The Flashlight as an Impact Weapon

In many law enforcement manuals, flashlights are classified alongside batons, billy clubs, riot sticks, and similar devices as an impact weapon. Many law enforcement agencies make the distinction that flashlights are non-traditional or improvised impact weapons, because the primary purpose of a flashlight is to provide light for vision rather than for accosting someone. However, for general classification purposes, flashlights are impact weapons.

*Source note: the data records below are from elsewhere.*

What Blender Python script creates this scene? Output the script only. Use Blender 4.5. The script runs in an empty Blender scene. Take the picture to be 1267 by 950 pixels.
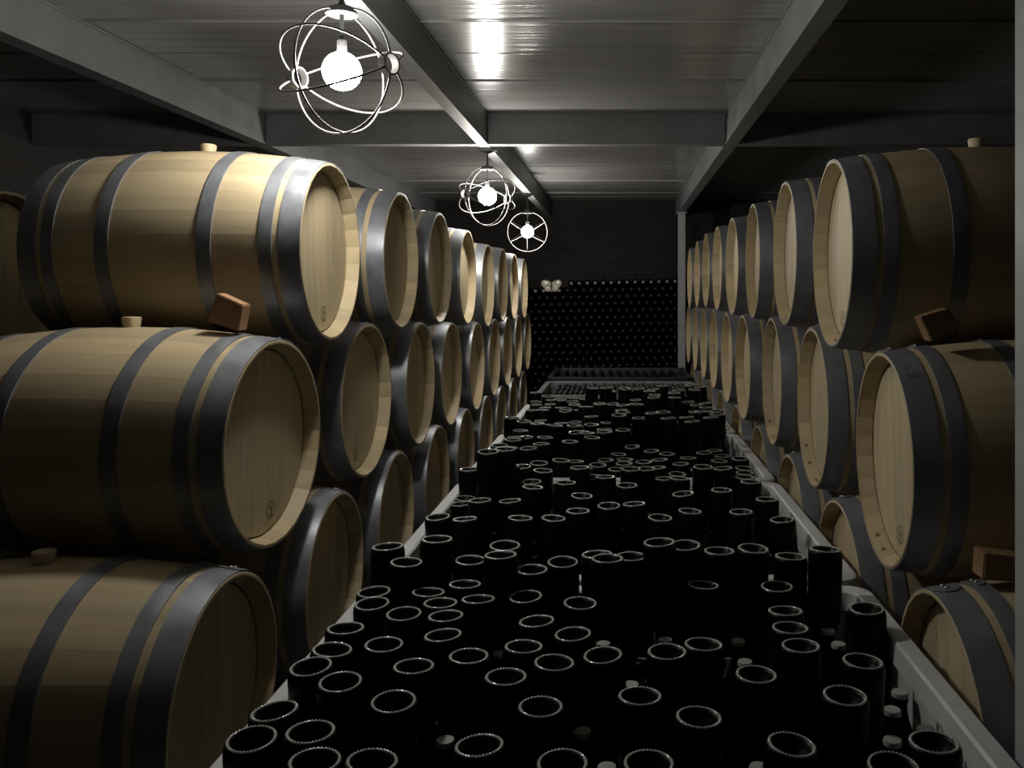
import bpy, bmesh, math, random
from mathutils import Vector, Matrix

PI = math.pi
scn = bpy.context.scene
COL = scn.collection
H = 1.45                      # camera height above the floor; all heights below are given from the camera

# ------------------------------------------------------------------ camera
cam_d = bpy.data.cameras.new('camera')
cam = bpy.data.objects.new('camera', cam_d)
COL.objects.link(cam)
cam.location = (0, 0, H)
cam.rotation_euler = (PI / 2, 0, 0)
cam_d.sensor_fit = 'HORIZONTAL'
cam_d.sensor_width = 36
cam_d.lens = 1050 / 1267 * 36
cam_d.shift_x = -(768 - 633.5) / 1267
cam_d.shift_y = -(475 - 366) / 1267
cam_d.clip_start = 0.02
scn.camera = cam

# ------------------------------------------------------------------ world, exposure
w = bpy.data.worlds.new('world'); scn.world = w; w.use_nodes = True
w.node_tree.nodes['Background'].inputs[0].default_value = (0.5, 0.55, 0.6, 1)
w.node_tree.nodes['Background'].inputs[1].default_value = 0.001
vs = scn.view_settings
vs.view_transform = 'Standard'; vs.look = 'None'; vs.gamma = 1; vs.use_curve_mapping = False
vs.exposure = 0.0
scn.cycles.max_bounces = 6
scn.cycles.diffuse_bounces = 3
scn.cycles.sample_clamp_indirect = 3
BULB_STRENGTH = 240.0         # the glass globes of the cage lamps are the only light
LAMPS = [(-0.828, 2.52, 0.667, -25.6), (-0.842, 5.36, 0.628, 230.0), (-0.848, 7.72, 0.583, -83.0)]

# ------------------------------------------------------------------ materials
def mat(name):
    m = bpy.data.materials.new(name); m.use_nodes = True
    nt = m.node_tree
    return m, nt, nt.nodes['Principled BSDF']

def nd(nt, t, **kw):
    n = nt.nodes.new(t)
    for k, v in kw.items():
        if k in n.inputs.keys(): n.inputs[k].default_value = v
        else: setattr(n, k, v)
    return n

def ramp(nt, fac, stops):
    r = nt.nodes.new('ShaderNodeValToRGB')
    e = r.color_ramp.elements
    while len(e) < len(stops): e.new(0.5)
    for i, (p, c) in enumerate(stops):
        e[i].position = p; e[i].color = (*c, 1)
    nt.links.new(fac, r.inputs[0])
    return r.outputs[0]

def mix(nt, f, a, b, mode='MIX'):
    n = nt.nodes.new('ShaderNodeMix'); n.data_type = 'RGBA'; n.blend_type = mode
    for s, v in ((0, f), (6, a), (7, b)):
        if hasattr(v, 'is_linked') or hasattr(v, 'links'): nt.links.new(v, n.inputs[s])
        else: n.inputs[s].default_value = v if isinstance(v, float) else (*v, 1)
    return n.outputs[2]

def bump(nt, bsdf, h, strength, dist):
    b = nd(nt, 'ShaderNodeBump', Strength=strength, Distance=dist)
    nt.links.new(h, b.inputs['Height']); nt.links.new(b.outputs[0], bsdf.inputs['Normal'])

def wood_mat(name, light, dark, scale, rough=0.55, tone='object', spread=0.38, tint=(0.50, 0.36, 0.23), blot=0.5):
    m, nt, b = mat(name)
    tc = nt.nodes.new('ShaderNodeTexCoord')
    if tone == 'object':
        oi = nt.nodes.new('ShaderNodeObjectInfo'); tv = oi.outputs['Random']
    else:
        at = nt.nodes.new('ShaderNodeAttribute'); at.attribute_name = 'tone'; tv = at.outputs['Fac']
    mp = nt.nodes.new('ShaderNodeMapping'); mp.inputs['Scale'].default_value = scale
    nt.links.new(tc.outputs['Object'], mp.inputs[0])
    sh = nd(nt, 'ShaderNodeVectorMath', operation='MULTIPLY_ADD')
    cx = nt.nodes.new('ShaderNodeCombineXYZ')
    for i in range(3): nt.links.new(tv, cx.inputs[i])
    nt.links.new(cx.outputs[0], sh.inputs[0]); sh.inputs[1].default_value = (37, 53, 71)
    nt.links.new(mp.outputs[0], sh.inputs[2])
    n1 = nd(nt, 'ShaderNodeTexNoise', Scale=1.0, Detail=6.0, Roughness=0.6); nt.links.new(sh.outputs[0], n1.inputs[0])
    grain = ramp(nt, n1.outputs[0], [(0.3, dark), (0.62, light)])
    tn = ramp(nt, tv, [(0.0, (1 - 0.45 * spread,) * 3), (0.5, (1.0,) * 3), (1.0, tuple(1 + spread * (t - 0.5) for t in (0.75, 0.62, 0.5)))])
    c = mix(nt, 1.0, grain, tn, 'MULTIPLY')
    n2 = nd(nt, 'ShaderNodeTexNoise', Scale=3.2, Detail=3.0); nt.links.new(tc.outputs['Object'], n2.inputs[0])
    f2 = ramp(nt, n2.outputs[0], [(0.45, (0, 0, 0)), (0.75, (blot,) * 3)])
    c = mix(nt, f2, c, tint)
    nt.links.new(c, b.inputs['Base Color'])
    b.inputs['Roughness'].default_value = rough
    b.inputs['Specular IOR Level'].default_value = 0.35
    bump(nt, b, n1.outputs[0], 0.25, 0.002)
    return m

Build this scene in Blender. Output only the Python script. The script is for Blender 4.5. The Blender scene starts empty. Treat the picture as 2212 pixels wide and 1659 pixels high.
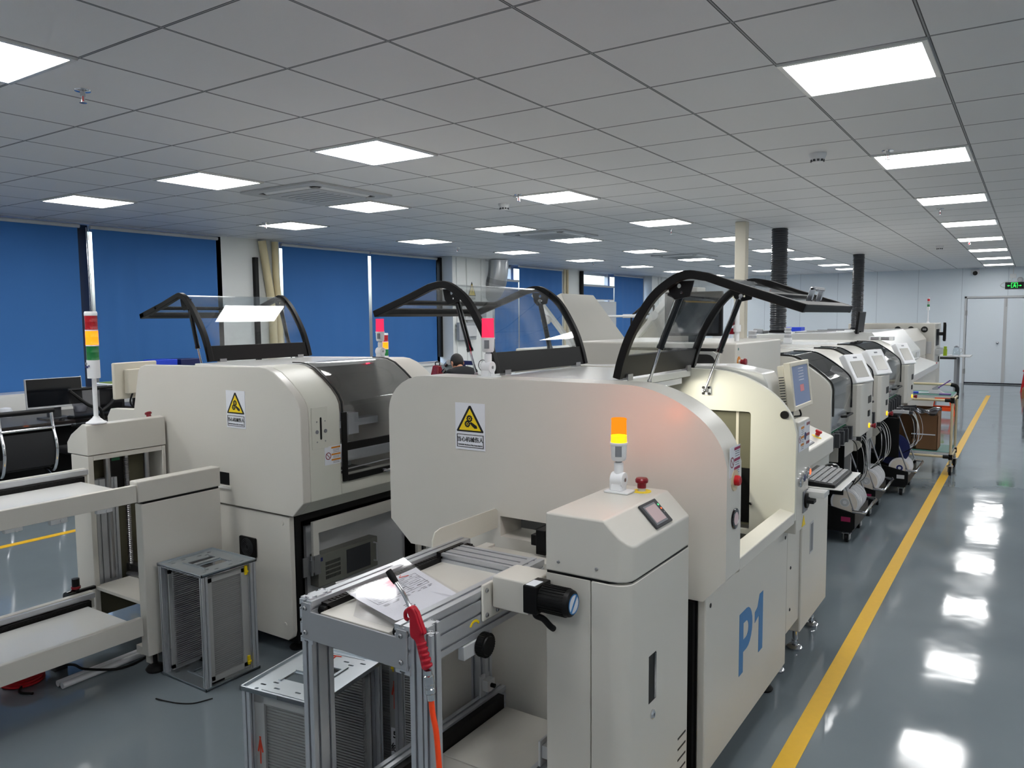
import bpy, bmesh, math, random
from mathutils import Vector, Matrix
from mathutils.geometry import tessellate_polygon
random.seed(7)
SC = bpy.context.scene
COL = SC.collection
PI = math.pi

# ------------------------------------------------------------------ camera
cam_d = bpy.data.cameras.new('camera')
cam = bpy.data.objects.new('camera', cam_d); COL.objects.link(cam)
cam_d.sensor_fit = 'HORIZONTAL'; cam_d.sensor_width = 36.0
cam_d.lens = 1681.885 * 36.0 / 2212.0
cam_d.clip_start = 0.05; cam_d.clip_end = 200
_R = Matrix(((0.83187606, 0.55489672, -0.00847621), (-0.55353212, 0.82854124, -0.08438963), (-0.03980464, 0.07489357, 0.99639678)))
# rows of _R: image right, forward, image up in world axes
_c = Matrix(((_R[0][0], _R[2][0], -_R[1][0]), (_R[0][1], _R[2][1], -_R[1][1]), (_R[0][2], _R[2][2], -_R[1][2])))
cam.matrix_world = Matrix.Translation((0, 0, 1.69)) @ _c.to_4x4()
SC.camera = cam

# ------------------------------------------------------------------ daylight outside, exposure
w = bpy.data.worlds.new('world'); SC.world = w; w.use_nodes = True
_bg = w.node_tree.nodes['Background']
_sky = w.node_tree.nodes.new('ShaderNodeTexSky'); _sky.sky_type = 'NISHITA'
_sky.sun_disc = False; _sky.sun_elevation = math.radians(48); _sky.sun_rotation = math.radians(120); _sky.dust_density = 6.0
w.node_tree.links.new(_sky.outputs[0], _bg.inputs[0]); _bg.inputs[1].default_value = 2.0
SC.view_settings.view_transform = 'Standard'; SC.view_settings.look = 'None'
SC.view_settings.gamma = 1.0; SC.view_settings.use_curve_mapping = False
SC.view_settings.exposure = 0.0
LAMP = 18.5            # strength of the ceiling panels

# ------------------------------------------------------------------ materials
def srgb(r, g, b):
    f = lambda c: (c/255/12.92) if c/255 <= 0.04045 else ((c/255+0.055)/1.055)**2.4
    return (f(r), f(g), f(b), 1)
M = {}
def mat(name, rgb, rough=0.5, metal=0.0, noise=0.0, nscale=40.0, bump=0.0, bscale=200.0, emit=0.0, ecol=None, trans=0.0, alpha=1.0, coat=0.0, spec=0.5, ior=1.45):
    m = bpy.data.materials.new(name); m.use_nodes = True
    nt = m.node_tree; b = nt.nodes['Principled BSDF']
    c = srgb(*rgb); b.inputs['Base Color'].default_value = c
    b.inputs['Roughness'].default_value = rough; b.inputs['Metallic'].default_value = metal
    b.inputs['Specular IOR Level'].default_value = spec; b.inputs['IOR'].default_value = ior
    if coat: b.inputs['Coat Weight'].default_value = coat; b.inputs['Coat Roughness'].default_value = 0.08
    if trans: b.inputs['Transmission Weight'].default_value = trans
    if alpha < 1: b.inputs['Alpha'].default_value = alpha
    if emit:
        b.inputs['Emission Color'].default_value = srgb(*(ecol or rgb)); b.inputs['Emission Strength'].default_value = emit
    if noise or bump:
        tc = nt.nodes.new('ShaderNodeTexCoord')
    if noise:
        n = nt.nodes.new('ShaderNodeTexNoise'); n.inputs['Scale'].default_value = nscale; n.inputs['Detail'].default_value = 5
        nt.links.new(tc.outputs['Object'], n.inputs['Vector'])
        r = nt.nodes.new('ShaderNodeMapRange'); r.inputs['To Min'].default_value = 1-noise; r.inputs['To Max'].default_value = 1+noise
        nt.links.new(n.outputs['Fac'], r.inputs['Value'])
        x = nt.nodes.new('ShaderNodeVectorMath'); x.operation = 'SCALE'; x.inputs[0].default_value = c[:3]
        nt.links.new(r.outputs[0], x.inputs['Scale']); nt.links.new(x.outputs[0], b.inputs['Base Color'])
    if bump:
        n2 = nt.nodes.new('ShaderNodeTexNoise'); n2.inputs['Scale'].default_value = bscale; n2.inputs['Detail'].default_value = 3
        nt.links.new(tc.outputs['Object'], n2.inputs['Vector'])
        bp = nt.nodes.new('ShaderNodeBump'); bp.inputs['Strength'].default_value = bump; bp.inputs['Distance'].default_value = 0.002
        nt.links.new(n2.outputs['Fac'], bp.inputs['Height']); nt.links.new(bp.outputs[0], b.inputs['Normal'])
    M[name] = m
    return m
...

Regulations that Govern Impact Weapons

Many law enforcement agencies specify what type of impact weapons are to be used among their personnel, including specifications about batons and flashlights. For example, the Salisbury Police Department (Salibury, Maryland), under their guidance for Agency Approved Less Lethal Impact Weapons, describes an impact weapon as a “collapsible baton or flashlight”. The guidance on use of impact weapons then restricts the use of impact weapons to collapsible batons, crowd control straight batons, flashlights, and ballistic impact weapons.

Specifically regarding the use of flashlights as impact weapons, the Salisbury Police Department defers to its policy for impact weapons in general:

If the issued or approved flashlight is used for defensive purposes in an emergency situation, the provisions in this policy shall apply.

Salisbury Police Department Written Directive: Less Lethal Weapons

This type of general impact weapon policy, where batons and flashlights are treated essentially the same, is common among law enforcement regulations.

Restrictions on Flashlights as Impact Weapons

In some cases, specific policy is made regarding distinguishing between flashlights and batons as impact weapons. For instance, the Seattle Police Department prohibits officers from using flashlights as impact weapons except in exigent circumstances. Their specific policy states:

The use of improvised weapons, such as flashlights, may present a greater risk of injury than batons. Use of another object in place of the baton, including flashlights, is prohibited unless there is an immediate need to strike and an officer is precluded from using or cannot feasibly use the TASER, baton, or OC spray.

The failure to carry a baton, in and of itself, does not justify the regular use of a flashlight as an impact weapon. Routine reliance on flashlights as an impact weapon is prohibited.